### TASK BRIEF
Quote the full listing word for word.

### EXERCISE DATA
──────

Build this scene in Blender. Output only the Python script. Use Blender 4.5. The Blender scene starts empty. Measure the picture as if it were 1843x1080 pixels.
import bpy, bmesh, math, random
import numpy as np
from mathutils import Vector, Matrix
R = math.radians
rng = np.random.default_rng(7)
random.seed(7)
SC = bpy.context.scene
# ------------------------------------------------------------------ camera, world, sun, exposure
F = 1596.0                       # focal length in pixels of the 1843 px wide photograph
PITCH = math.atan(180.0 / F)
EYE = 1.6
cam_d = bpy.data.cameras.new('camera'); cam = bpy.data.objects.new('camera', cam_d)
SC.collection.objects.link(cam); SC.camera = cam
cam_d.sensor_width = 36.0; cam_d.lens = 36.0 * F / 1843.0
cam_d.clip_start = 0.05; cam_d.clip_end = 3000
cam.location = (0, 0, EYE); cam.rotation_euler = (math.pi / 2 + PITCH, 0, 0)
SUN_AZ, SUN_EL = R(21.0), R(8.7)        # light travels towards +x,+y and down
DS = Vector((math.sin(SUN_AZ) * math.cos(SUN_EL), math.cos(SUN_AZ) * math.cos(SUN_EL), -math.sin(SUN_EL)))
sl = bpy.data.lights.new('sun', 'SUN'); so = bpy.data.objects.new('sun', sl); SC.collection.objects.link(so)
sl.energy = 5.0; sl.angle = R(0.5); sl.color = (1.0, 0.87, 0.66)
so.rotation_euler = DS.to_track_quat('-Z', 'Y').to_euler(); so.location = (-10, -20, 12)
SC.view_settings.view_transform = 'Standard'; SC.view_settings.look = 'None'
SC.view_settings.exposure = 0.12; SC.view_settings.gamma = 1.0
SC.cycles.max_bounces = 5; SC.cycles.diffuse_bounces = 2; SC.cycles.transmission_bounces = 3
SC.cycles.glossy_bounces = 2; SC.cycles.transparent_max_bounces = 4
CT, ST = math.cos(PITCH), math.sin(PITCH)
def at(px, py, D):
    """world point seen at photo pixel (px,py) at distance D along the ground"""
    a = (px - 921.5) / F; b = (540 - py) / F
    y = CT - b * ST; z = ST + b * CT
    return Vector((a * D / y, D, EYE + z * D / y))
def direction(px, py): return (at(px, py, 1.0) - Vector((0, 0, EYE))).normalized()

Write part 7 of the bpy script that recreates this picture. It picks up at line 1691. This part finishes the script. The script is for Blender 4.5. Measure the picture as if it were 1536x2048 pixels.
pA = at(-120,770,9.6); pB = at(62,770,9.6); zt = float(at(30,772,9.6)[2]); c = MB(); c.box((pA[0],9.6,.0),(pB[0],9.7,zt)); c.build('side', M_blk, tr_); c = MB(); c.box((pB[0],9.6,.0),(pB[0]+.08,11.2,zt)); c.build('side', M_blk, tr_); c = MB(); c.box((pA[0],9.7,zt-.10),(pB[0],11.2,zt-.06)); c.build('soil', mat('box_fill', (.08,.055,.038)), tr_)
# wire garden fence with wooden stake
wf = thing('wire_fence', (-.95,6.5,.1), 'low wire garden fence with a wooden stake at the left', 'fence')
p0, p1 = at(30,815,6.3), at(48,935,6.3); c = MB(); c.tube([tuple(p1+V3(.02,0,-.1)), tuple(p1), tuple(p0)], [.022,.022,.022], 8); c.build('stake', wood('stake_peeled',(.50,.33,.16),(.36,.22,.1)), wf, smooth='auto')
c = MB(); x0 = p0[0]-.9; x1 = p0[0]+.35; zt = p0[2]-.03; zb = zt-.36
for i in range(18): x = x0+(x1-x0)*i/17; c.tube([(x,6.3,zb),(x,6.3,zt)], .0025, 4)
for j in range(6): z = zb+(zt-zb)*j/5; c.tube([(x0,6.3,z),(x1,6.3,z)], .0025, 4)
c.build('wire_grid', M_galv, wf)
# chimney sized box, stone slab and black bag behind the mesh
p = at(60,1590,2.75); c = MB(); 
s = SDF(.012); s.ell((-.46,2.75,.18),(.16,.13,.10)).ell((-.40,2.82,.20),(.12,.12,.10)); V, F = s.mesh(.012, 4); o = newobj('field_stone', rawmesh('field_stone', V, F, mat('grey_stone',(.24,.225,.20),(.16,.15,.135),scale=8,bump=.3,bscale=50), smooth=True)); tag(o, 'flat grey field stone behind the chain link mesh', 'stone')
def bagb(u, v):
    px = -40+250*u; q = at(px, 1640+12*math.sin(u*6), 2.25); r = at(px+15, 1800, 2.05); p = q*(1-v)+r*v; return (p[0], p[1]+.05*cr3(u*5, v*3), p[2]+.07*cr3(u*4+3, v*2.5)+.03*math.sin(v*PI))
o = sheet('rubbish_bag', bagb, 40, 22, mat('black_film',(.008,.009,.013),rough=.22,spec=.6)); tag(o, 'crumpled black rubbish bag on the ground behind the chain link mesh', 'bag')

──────

### TASK SOLUTION
Build this scene in Blender. Output only the Python script. Use Blender 4.5. The Blender scene starts empty. Measure the picture as if it were 1843x1080 pixels.
import bpy, bmesh, math, random
import numpy as np
from mathutils import Vector, Matrix
R = math.radians
rng = np.random.default_rng(7)
random.seed(7)
SC = bpy.context.scene
# ------------------------------------------------------------------ camera, world, sun, exposure
F = 1596.0                       # focal length in pixels of the 1843 px wide photograph
PITCH = math.atan(180.0 / F)
EYE = 1.6
cam_d = bpy.data.cameras.new('camera'); cam = bpy.data.objects.new('camera', cam_d)
SC.collection.objects.link(cam); SC.camera = cam
cam_d.sensor_width = 36.0; cam_d.lens = 36.0 * F / 1843.0
cam_d.clip_start = 0.05; cam_d.clip_end = 3000
cam.location = (0, 0, EYE); cam.rotation_euler = (math.pi / 2 + PITCH, 0, 0)
SUN_AZ, SUN_EL = R(21.0), R(8.7)        # light travels towards +x,+y and down
DS = Vector((math.sin(SUN_AZ) * math.cos(SUN_EL), math.cos(SUN_AZ) * math.cos(SUN_EL), -math.sin(SUN_EL)))
sl = bpy.data.lights.new('sun', 'SUN'); so = bpy.data.objects.new('sun', sl); SC.collection.objects.link(so)
sl.energy = 5.0; sl.angle = R(0.5); sl.color = (1.0, 0.87, 0.66)
so.rotation_euler = DS.to_track_quat('-Z', 'Y').to_euler(); so.location = (-10, -20, 12)
SC.view_settings.view_transform = 'Standard'; SC.view_settings.look = 'None'
SC.view_settings.exposure = 0.12; SC.view_settings.gamma = 1.0
SC.cycles.max_bounces = 5; SC.cycles.diffuse_bounces = 2; SC.cycles.transmission_bounces = 3
SC.cycles.glossy_bounces = 2; SC.cycles.transparent_max_bounces = 4
CT, ST = math.cos(PITCH), math.sin(PITCH)
def at(px, py, D):
    """world point seen at photo pixel (px,py) at distance D along the ground"""
    a = (px - 921.5) / F; b = (540 - py) / F
    y = CT - b * ST; z = ST + b * CT
    return Vector((a * D / y, D, EYE + z * D / y))
def direction(px, py): return (at(px, py, 1.0) - Vector((0, 0, EYE))).normalized()

Write part 7 of the bpy script that recreates this picture. It picks up at line 1691. This part finishes the script. The script is for Blender 4.5. Measure the picture as if it were 1536x2048 pixels.
pA = at(-120,770,9.6); pB = at(62,770,9.6); zt = float(at(30,772,9.6)[2]); c = MB(); c.box((pA[0],9.6,.0),(pB[0],9.7,zt)); c.build('side', M_blk, tr_); c = MB(); c.box((pB[0],9.6,.0),(pB[0]+.08,11.2,zt)); c.build('side', M_blk, tr_); c = MB(); c.box((pA[0],9.7,zt-.10),(pB[0],11.2,zt-.06)); c.build('soil', mat('box_fill', (.08,.055,.038)), tr_)
# wire garden fence with wooden stake
wf = thing('wire_fence', (-.95,6.5,.1), 'low wire garden fence with a wooden stake at the left', 'fence')
p0, p1 = at(30,815,6.3), at(48,935,6.3); c = MB(); c.tube([tuple(p1+V3(.02,0,-.1)), tuple(p1), tuple(p0)], [.022,.022,.022], 8); c.build('stake', wood('stake_peeled',(.50,.33,.16),(.36,.22,.1)), wf, smooth='auto')
c = MB(); x0 = p0[0]-.9; x1 = p0[0]+.35; zt = p0[2]-.03; zb = zt-.36
for i in range(18): x = x0+(x1-x0)*i/17; c.tube([(x,6.3,zb),(x,6.3,zt)], .0025, 4)
for j in range(6): z = zb+(zt-zb)*j/5; c.tube([(x0,6.3,z),(x1,6.3,z)], .0025, 4)
c.build('wire_grid', M_galv, wf)
# chimney sized box, stone slab and black bag behind the mesh
p = at(60,1590,2.75); c = MB(); 
s = SDF(.012); s.ell((-.46,2.75,.18),(.16,.13,.10)).ell((-.40,2.82,.20),(.12,.12,.10)); V, F = s.mesh(.012, 4); o = newobj('field_stone', rawmesh('field_stone', V, F, mat('grey_stone',(.24,.225,.20),(.16,.15,.135),scale=8,bump=.3,bscale=50), smooth=True)); tag(o, 'flat grey field stone behind the chain link mesh', 'stone')
def bagb(u, v):
    px = -40+250*u; q = at(px, 1640+12*math.sin(u*6), 2.25); r = at(px+15, 1800, 2.05); p = q*(1-v)+r*v; return (p[0], p[1]+.05*cr3(u*5, v*3), p[2]+.07*cr3(u*4+3, v*2.5)+.03*math.sin(v*PI))
o = sheet('rubbish_bag', bagb, 40, 22, mat('black_film',(.008,.009,.013),rough=.22,spec=.6)); tag(o, 'crumpled black rubbish bag on the ground behind the chain link mesh', 'bag')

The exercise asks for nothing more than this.